Friday 13 October 2023

Marina Square's Collin's

Looking at these pictures, it's beginning to seem like every time we come to Collin's for a meal, we come here for one thing, and one thing only.

The Pizza.

Frankly I don't know how it is.

I don't know how it is that, with such an extensive menu, and so many dishes I want to try, we go back to what's good and what's familiar every time we come here.

It isn't that I don't want to try their pastas or their chickens or their fish and chips.

Neither is it that I'm not interested in the tiger prawn or the mixed dish that has I think both chicken and fish. 

In fact I've been quite keen to have their pastas for a very long time.

But I guess one likes to fall back to what's familiar and delicious and easy to share, so pizza it is, and pizza (so far) I think it will be. 

There're two kinds of pizza that me and my dining companion generally like to have. 

But there was not much of an appetite this evening and so instead of two whole pizza here at Collin's Marina Square, we decided we'd go for half and half.

Which, looking at it all ways, turned out to be a most fantastic idea. 

Here we could have the choice. 

On one side you could have all the pastrami (I think it was pastrami) and the ham and the parma ham.

On the other, however, you could have the cheese and the sausage and the tomatoes and the leaves.

What's more, it was all sliced up so neatly and nicely that the toppings didn't overlap, and so we got to alternate our slices between all that meat and all the tomatoes.

I liked the parma ham. 

Maybe someone might say that there was too much meat all mixed up in a single mouthful, but I thought those thin little slices rather outstanding.
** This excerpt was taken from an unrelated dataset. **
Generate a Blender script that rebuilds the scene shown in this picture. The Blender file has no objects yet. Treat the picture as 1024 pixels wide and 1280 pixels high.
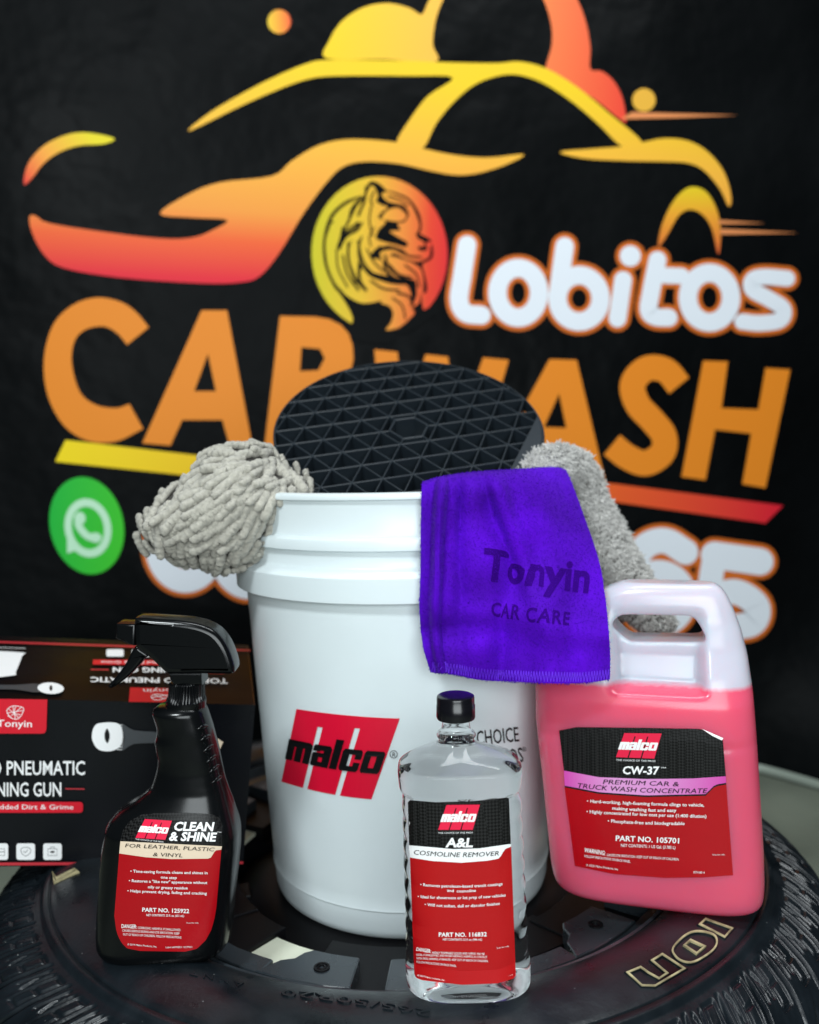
import bpy, math, random
import numpy as np
from mathutils import Vector
from mathutils.geometry import tessellate_polygon

random.seed(7); rng = np.random.default_rng(7)
SC = bpy.context.scene
COL = SC.collection

# ------------------------------------------------------------------ camera
F, PITCH, ROLL, ZC = 1110.0, 0.0745, -0.0235, 0.38      # focal length in photo pixels (1024 wide)
cam_d = bpy.data.cameras.new('camera'); cam = bpy.data.objects.new('camera', cam_d); COL.objects.link(cam)
SC.camera = cam
cam.location = (0, 0, ZC)
cam_d.sensor_fit = 'AUTO'; cam_d.sensor_width = 36; cam_d.lens = F/1280*36
from mathutils import Matrix
cam.rotation_euler = (Matrix.Rotation(math.pi/2-PITCH, 4, 'X') @ Matrix.Rotation(-ROLL*-1, 4, 'Z')).to_euler()
cam_d.clip_start = 0.02; cam_d.clip_end = 60
cam_d.dof.use_dof = True; cam_d.dof.focus_distance = 0.625; cam_d.dof.aperture_fstop = 4.7

# ------------------------------------------------------------------ light (indoors, ceiling tubes and a key lamp)
w = bpy.data.worlds.new('World'); SC.world = w; w.use_nodes = True
bg = w.node_tree.nodes['Background']; bg.inputs[0].default_value = (0.80, 0.92, 1.0, 1); bg.inputs[1].default_value = 0.045
def lamp(name, loc, aim, size, power, color, sy=None):
    d = bpy.data.lights.new(name, 'AREA'); d.energy = power; d.color = color
    d.shape = 'RECTANGLE'; d.size = size; d.size_y = sy or size
    o = bpy.data.objects.new(name, d); COL.objects.link(o); o.location = loc
    o.rotation_euler = (Vector(aim)-Vector(loc)).to_track_quat('-Z', 'Y').to_euler()
    return o
lamp('key_lamp', (-0.52, -0.35, 1.50), (0.0, 0.8, 0.1), 0.22, 18, (0.90, 0.975, 1.0))
lamp('front_fill_light', (0.22, -0.95, 0.60), (0.0, 0.8, 0.04), 1.3, 28, (0.90, 0.975, 1.0), 0.8)  # added low front fill to even out the bucket, not a known window
lamp('ceiling_lamp', (0.35, 0.62, 2.0), (0.25, 1.25, 0.2), 1.3, 22, (0.92, 0.975, 1.0), 0.25)
SC.view_settings.view_transform = 'Standard'; SC.view_settings.look = 'None'
SC.view_settings.exposure = 0.0; SC.view_settings.gamma = 1.0
SC.cycles.use_denoising = True
SC.cycles.max_bounces = 12; SC.cycles.transmission_bounces = 10; SC.cycles.transparent_max_bounces = 8
SC.cycles.caustics_reflective = False; SC.cycles.caustics_refractive = True; SC.cycles.sample_clamp_indirect = 6

# ------------------------------------------------------------------ helpers
_cp, _sp, _cr, _sr = math.cos(PITCH), math.sin(PITCH), math.cos(ROLL), math.sin(ROLL)
CAM = np.array([0, 0, ZC])
def rays(p):
    p = np.atleast_2d(np.asarray(p, float)); a = p[:, 0]-512; b = p[:, 1]-640
    X = (a*_cr+b*_sr)/F; Y = -(-a*_sr+b*_cr)/F
    return np.stack([X, _cp+Y*_sp, -_sp+Y*_cp], 1)
def at_y(p, y):
    r = rays(p); y = np.broadcast_to(y, (len(r),)); return CAM+r*(y/r[:, 1])[:, None]
def at_z(p, z):
    r = rays(p); return CAM+r*((z-ZC)/r[:, 2])[:, None]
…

Yes, they were salty, but that's the taste what parma ham should be, yes? 

What makes this pizza extra special, if you ask me, is the generous portion of toppings, and the lovely crisp of crust that makes every bite have a burst of flavors that border on the salty, the soft, the chew, and the lightly goeey cheese. 

I like how there's pineapple- that we ordered separate.
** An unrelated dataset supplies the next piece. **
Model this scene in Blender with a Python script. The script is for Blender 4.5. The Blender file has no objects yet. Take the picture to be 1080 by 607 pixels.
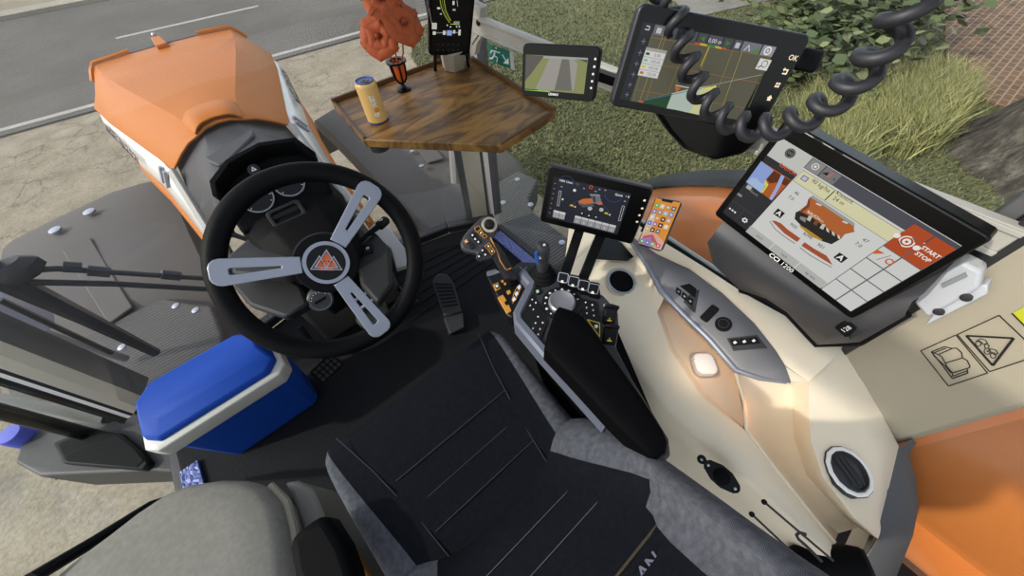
import bpy, bmesh, math, random
from mathutils import Vector as V, Matrix
random.seed(7)
COL = bpy.context.scene.collection
SC = bpy.context.scene
pi = math.pi
# ------------------------------------------------------------------ camera
FPX = 375.0; EYE = V((0, 0, 1.45))
def _cv(px, py): return V((px - 540.0, 303.5 - py, -FPX))
_D = _cv(560, 578).normalized(); _U = -_D
_v = _cv(30, -171.7); _F = (_v - _v.dot(_U) * _U).normalized(); _R = _F.cross(_U)
CM = Matrix((_R, _F, _U))                       # camera axes -> world axes
cd = bpy.data.cameras.new('camera'); cam = bpy.data.objects.new('camera', cd); COL.objects.link(cam)
cd.sensor_width = 36; cd.lens = 36 * FPX / 1080; cd.clip_start = 0.02; cd.clip_end = 300
cam.matrix_world = Matrix.Translation(EYE) @ CM.to_4x4()
SC.camera = cam
def ray(px, py): return (CM @ _cv(px, py)).normalized()
def P(px, py, z=None, x=None, y=None):
    r = ray(px, py)
    if z is not None: t = (z - EYE.z) / r.z
    elif x is not None: t = x / r.x
    else: t = y / r.y
    return EYE + r * t
def PP(px, py, o, n):
    r = ray(px, py); return EYE + r * ((V(o) - EYE).dot(n) / r.dot(n))
# ------------------------------------------------------------------ materials
def lin(c):
    if isinstance(c, str):
        c = c.lstrip('#'); c = [int(c[i:i + 2], 16) / 255 for i in (0, 2, 4)]
    return tuple((v / 12.92 if v <= .04045 else ((v + .055) / 1.055) ** 2.4) for v in c) + (1,)
MATS = {}
def mat(name, col, rough=.5, metal=0, bump=0, bscale=200, var=0, vscale=30, spec=.5, coat=0, emit=0):
    if name in MATS: return MATS[name]
    m = bpy.data.materials.new(name); m.use_nodes = True; nt = m.node_tree; b = nt.nodes['Principled BSDF']
    b.inputs['Base Color'].default_value = lin(col); b.inputs['Roughness'].default_value = rough
    b.inputs['Metallic'].default_value = metal; b.inputs['Specular IOR Level'].default_value = spec
    b.inputs['Coat Weight'].default_value = coat; b.inputs['Coat Roughness'].default_value = .08
    if emit:
        b.inputs['Emission Color'].default_value = lin(col); b.inputs['Emission Strength'].default_value = emit
    tc = nt.nodes.new('ShaderNodeTexCoord')
    if var:
        n = nt.nodes.new('ShaderNodeTexNoise'); n.inputs['Scale'].default_value = vscale; n.inputs['Detail'].default_value = 5
        nt.links.new(tc.outputs['Object'], n.inputs['Vector'])
        mx = nt.nodes.new('ShaderNodeMix'); mx.data_type = 'RGBA'
        a = lin(col); mx.inputs['A'].default_value = tuple(v * (1 - var) for v in a[:3]) + (1,)
        mx.inputs['B'].default_value = tuple(min(1, v * (1 + var)) for v in a[:3]) + (1,)
        nt.links.new(n.outputs['Fac'], mx.inputs['Factor']); nt.links.new(mx.outputs['Result'], b.inputs['Base Color'])
    if bump:
        n2 = nt.nodes.new('ShaderNodeTexNoise'); n2.inputs['Scale'].default_value = bscale; n2.inputs['Detail'].default_value = 3
        nt.links.new(tc.outputs['Object'], n2.inputs['Vector'])
        bp = nt.nodes.new('ShaderNodeBump'); bp.inputs['Strength'].default_value = bump; bp.inputs['Distance'].default_value = .004
        nt.links.new(n2.outputs['Fac'], bp.inputs['Height']); nt.links.new(bp.outputs['Normal'], b.inputs['Normal'])
    MATS[name] = m; return m
def emat(col, k=1.0):
    n = 'display_%s_%d' % (col, int(k * 100))
    if n in MATS: return MATS[n]
    m = bpy.data.materials.new(n); m.use_nodes = True; nt = m.node_tree; b = nt.nodes['Principled BSDF']
    b.inputs['Base Color'].default_value = (.004, .004, .004, 1); b.inputs['Roughness'].default_value = .35
    b.inputs['Specular IOR Level'].default_value = .25
    b.inputs['Emission Color'].default_value = lin(col); b.inputs['Emission Strength'].default_value = k
    MATS[n] = m; return m
def fabric(name, c1, c2, scale=260, rough=.95):
    m = mat(name, c1, rough, spec=.2); nt = m.node_tree; b = nt.nodes['Principled BSDF']
    tc = nt.nodes.new('ShaderNodeTexCoord')
    w1 = nt.nodes.new('ShaderNodeTexWave'); w1.inputs['Scale'].default_value = scale; w1.bands_direction = 'X'; w1.inputs['Distortion'].default_value = 1.5
    w2 = nt.nodes.new('ShaderNodeTexWave'); w2.inputs['Scale'].default_value = scale; w2.bands_direction = 'Y'; w2.inputs['Distortion'].default_value = 1.5
    n = nt.nodes.new('ShaderNodeTexNoise'); n.inputs['Scale'].default_value = 90; n.inputs['Detail'].default_value = 6
    for k in (w1, w2, n): nt.links.new(tc.outputs['Object'], k.inputs['Vector'])
    a = nt.nodes.new('ShaderNodeMath'); a.operation = 'MULTIPLY'
    nt.links.new(w1.outputs['Fac'], a.inputs[0]); nt.links.new(w2.outputs['Fac'], a.inputs[1])
    a2 = nt.nodes.new('ShaderNodeMath'); a2.operation = 'ADD'; nt.links.new(a.outputs[0], a2.inputs[0]); nt.links.new(n.outputs['Fac'], a2.inputs[1])
    r = nt.nodes.new('ShaderNodeValToRGB'); r.color_ramp.elements[0].position = .45; r.color_ramp.elements[1].position = 1.15 if False else 1.0
    r.color_ramp.elements[0].color = lin(c1); r.color_ramp.elements[1].color = lin(c2)
    nt.links.new(a2.outputs[0], r.inputs['Fac']); nt.links.new(r.outputs['Color'], b.inputs['Base Color'])
    bp = nt.nodes.new('ShaderNodeBump'); bp.inputs['Strength'].default_value = .35; bp.inputs['Distance'].default_value = .002
    nt.links.new(a2.outputs[0], bp.inputs['Height']); nt.links.new(bp.outputs['Normal'], b.inputs['Normal'])
    return m
def glassmat(name, tint, refl=.015, haze=0):
    m = bpy.data.materials.new(name); m.use_nodes = True; nt = m.node_tree; nt.nodes.clear()
    o = nt.nodes.new('ShaderNodeOutputMaterial'); t = nt.nodes.new('ShaderNodeBsdfTransparent'); g = nt.nodes.new('ShaderNodeBsdfGlossy')
    t.inputs['Color'].default_value = tint; g.inputs['Roughness'].default_value = .02; g.inputs['Color'].default_value = (.9, .95, 1, 1)
    lw = nt.nodes.new('ShaderNodeLayerWeight'); lw.inputs['Blend'].default_value = .5
    pw = nt.nodes.new('ShaderNodeMath'); pw.operation = 'POWER'; pw.inputs[1].default_value = 5; nt.links.new(lw.outputs['Facing'], pw.inputs[0])
    ma = nt.nodes.new('ShaderNodeMath'); ma.operation = 'MULTIPLY_ADD'; ma.inputs[1].default_value = .5; ma.inputs[2].default_value = refl; nt.links.new(pw.outputs[0], ma.inputs[0])
    mx = nt.nodes.new('ShaderNodeMixShader')
    nt.links.new(ma.outputs[0], mx.inputs[0]); nt.links.new(t.outputs[0], mx.inputs[1]); nt.links.new(g.outputs[0], mx.inputs[2]); nt.links.new(mx.outputs[0], o.inputs[0])
    if haze:  # pale diffuse share imitating the haze of reflections in the glass
        d = nt.nodes.new('ShaderNodeBsdfDiffuse'); d.inputs['Color'].default_value = (.8, .79, .76, 1); tl = nt.nodes.new('ShaderNodeBsdfTranslucent'); tl.inputs['Color'].default_value = (.8, .79, .76, 1)
        m1 = nt.nodes.new('ShaderNodeMixShader'); m1.inputs[0].default_value = .5; nt.links.new(d.outputs[0], m1.inputs[1]); nt.links.new(tl.outputs[0], m1.inputs[2])
        m2 = nt.nodes.new('ShaderNodeMixShader'); m2.inputs[0].default_value = haze; nt.links.new(mx.outputs[0], m2.inputs[1]); nt.links.new(m1.outputs[0], m2.inputs[2]); nt.links.new(m2.outputs[0], o.inputs[0])
    MATS[name] = m; return m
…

I like too how there's tomato, whose fruity, sourish tartness makes for a bit of juice in the (crusty) bread of the pizza. 

Doesn't matter whether or not you've got a drink, which, by the way we did- their lemon tea- as the juicy tomatoes and the pineapples refresh your throat in any case.

I'm glad we didn't have only the pizza. 

Because there's something else here that I like, and which Collin's is also known for.

Their potato gratins.

Don't underestimate these little cupcake sized babies. 

They might not look much, and they might be a tad oily and mushy and almost greasy (if you're not careful) but they're so good. 

Think of it as a ball of whipped potato but with a crusty top, soft interior, and a taste that combines that faint hint of butter, that faint hint of some oil (which I can't detect) and a whole lot of nice, thick mush. 

I find it very hard to resist ordering these potato gratins whenever I'm here.

It's like something feels off if the diet that day doesn't permit me to order them. 

And yet they're a dish that I can't order every time. 

Unless I decide to have Collin's Mixed Grille of sausage and steak, where this comes as a side dish, then yeah.

So these potato gratins become a real treat, and you can say I happily savor them up every single time.